She's great! I find I cannot listen to most of the commentators or "journalists" on the television anymore. Actually I rarely listen to them these days - a few minutes before and after the debates (mostly to Keith Olbermann because he's funny) and on election nights. I'll take Jon Stewart over the actual "newsmen" any day. But Donna Brazile is different. She hasn't sold her ethics out for fame, at least not that I've seen (but see the disclaimer above - I don't watch much news anymore).
Today she had a wonderful Op-Ed up on CNN.com: http://www.cnn.com/2008/POLITICS/10/16/brazile.obama/index.html
Rob Fourier, the AP's Washington Chief (and prior to that a McCain staffer-wannabe) has been writing about the "Bradley Effect" - the notion that white people will tell pollsters that they'll vote for a colored candidate and then go and do the opposite thing in the privacy of the voting booth. He's been injecting race into the campaign unnecessarily.

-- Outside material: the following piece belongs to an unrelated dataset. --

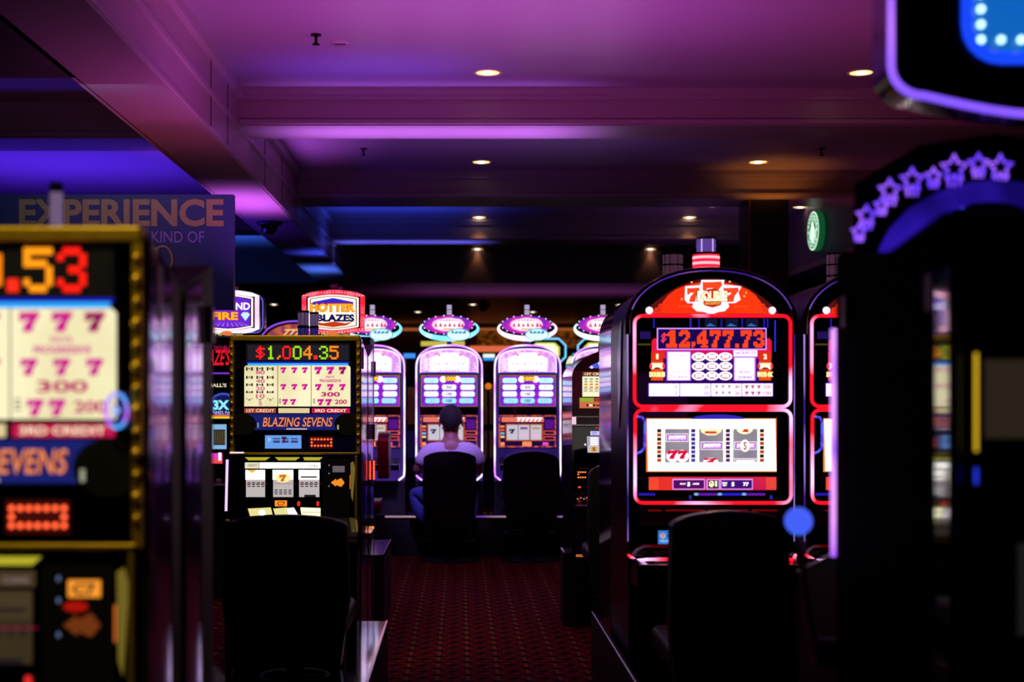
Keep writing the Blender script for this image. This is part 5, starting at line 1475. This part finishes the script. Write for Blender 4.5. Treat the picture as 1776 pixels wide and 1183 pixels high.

Today Donna addressed race and this election head on. I encourage you to read her entire piece but in part she wrote, "But what if the Bradley Effect were mere folklore? What if it proved to be less like the immutable laws of physics and more like an electoral version of the Loch Ness monster or, even more fantastical, Gov. Sarah Palin's foreign policy expertise as a result of her proximity to Russian Prime Minister Vladimir Putin's flight path?
Lance Tarrance, who was Bradley opponent George Deukmejian's lead pollster in 1982, wrote an article recently stating that the disparity between polling and electoral results in that campaign was as the result of bad polling, not racism. He posits that Bradley was always within the statistical margin of error and that his loss reflected nothing more than the inherent weaknesses of polling data in a close election.
Even if there were a Bradley Effect in effect in 1982, there is no evidence that it still exists today. Think of it: The 1980s were a time of recession, high gas prices and questionable fashion sense. Oh wait, perhaps those are bad examples of how much the country has changed in the ensuing quarter-century.
There are, however, a multitude of examples to prove just how far we've come in the past 26 years. The first and most visible: Barack Obama. iReport.com: Cornell students agree that Obama won final debate
There was no way either major party would have nominated a black man for president of the United States in the 1980s. The Rev. Jesse Jackson's historic campaign was as close as we came, and it was symbolic at best.
The greater symbolism was in the choice of Geraldine Ferraro as the first female vice presidential pick in a time when no one would have ever seriously considered a woman leading the ticket. On second thought, maybe citing a newsmaking female veep candidate is a bad choice to highlight the differences between then and now.
Yet no one can argue that huge strides haven't been made since the 1980s. If Obama or Sen. Hillary Clinton had run for president the same year Tom Bradley ran for governor, neither would have advanced beyond the Iowa caucuses. The country simply wasn't ready. It is now.
Yes, racism still exists in America. Its disgusting and insidious presence is evidenced every time some rabid partisan screams "Kill him!" or "Terrorist!" when Obama's name is mentioned at McCain-Palin rallies.
There is a contingent of folks in this country who will never, under any circumstances, vote a black man, or for that matter a woman, into office. Thankfully, those hateful, intolerant few are not the ones who will decide this election.